Isto porque, a se estabelecer essa teoria está, na verdade, tornando ilimitada a responsabilidade dos sócios (que, neste caso, é limitada, consoante fls. 56) ou acionistas das sociedades para com as dívidas destas, já que a simples ausência de patrimônio da sociedade poderá gerar o alcance do patrimônio dos sócios. E como não poderia deixar de ser, tornar a responsabilidade dos sócios ilimitada, principalmente em sociedades para cujos sócios a lei expressamente atribui limitação ao montante investido, acarretará um custo social imensamente maior do que o prejuízo causado aos credores da sociedade, ainda que trabalhistas, que não tiverem seus créditos honrados, quando do insucesso desta.

Por derradeiro, devo dizer que a Fazenda Pública Federal, por seus nobres e cultos Procuradores da Fazenda, deve agilizar com a maior rapidez possível as Ações de Execução Fiscal que diz haver sido propostas em face da autora, penhorando bens e os levando a leilões ou praça, a fim de receber os seus créditos.

Tudo isto analisado e sopesado, a conclusão é pelo acolhimento dos pedidos.

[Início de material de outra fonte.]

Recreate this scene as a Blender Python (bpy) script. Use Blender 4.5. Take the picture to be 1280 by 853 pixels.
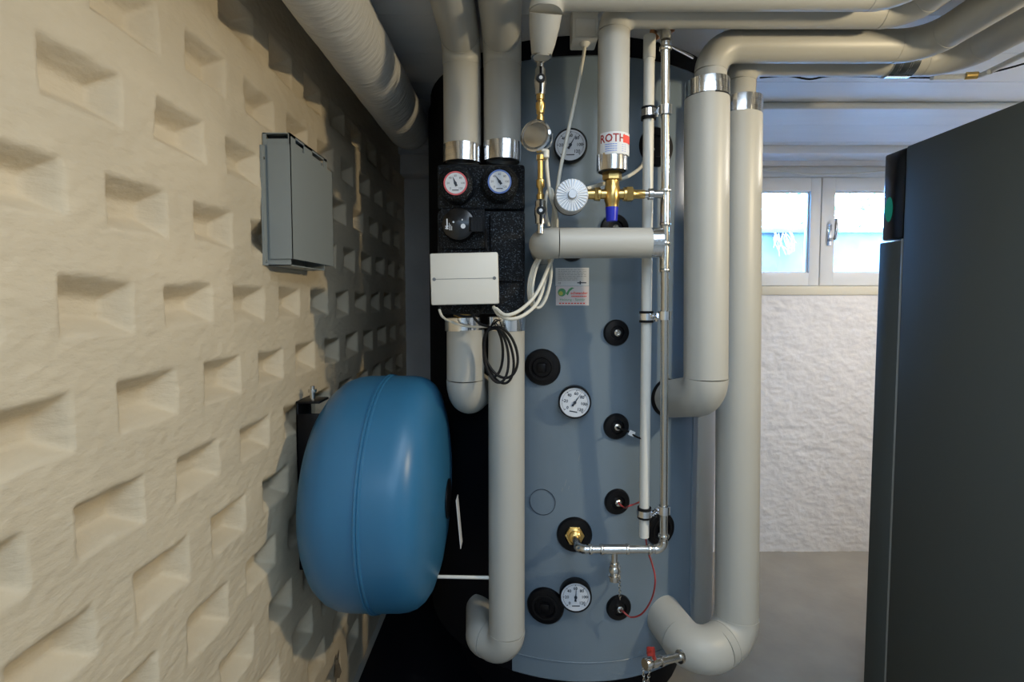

Com estas considerações, dispendidas fundamentalmente ao disposto no art. 93, inciso IX, da Constituição Federal, nada mais, a meu sentir, precisa ser acrescentado.

DISPOSITIVO

Do quanto ficou exposto, JULGO PROCEDENTES OS PEDIDOS, para o fim especial de afastar a aplicabilidade do art. 2º, inciso. II do Decreto-lei nº 1.593/77, com a redação dada pela Lei nº 9.822/99, uma vez que não foi recepcionado pela Constituição Federal de 1988, assegurando à autora o direito de sua livre atividade econômica, entendimento este já explicitado na ação cautelar nº 2005.5110005830-5, em sentença por mim prolatada, e, para declarar a inexistência de relação jurídica entre a pessoa jurídica (autora) e a pessoa física do sócio, na forma da fundamentação supra.

Declaro extinto o processo com julgamento do mérito, na forma do art. 269, inciso I, do Código de Processo Civil.

Condeno a ré ao pagamento de honorários advocatícios, que fixo em R$ 1.000,00 (hum mil reais), com fulcro no art. 20, § 4º, do Código de Processo Civil.

Custas ex lege.

Publique-se. Registre-se. Intimem-se.

São João de Meriti – RJ, 25 de janeiro de 2006.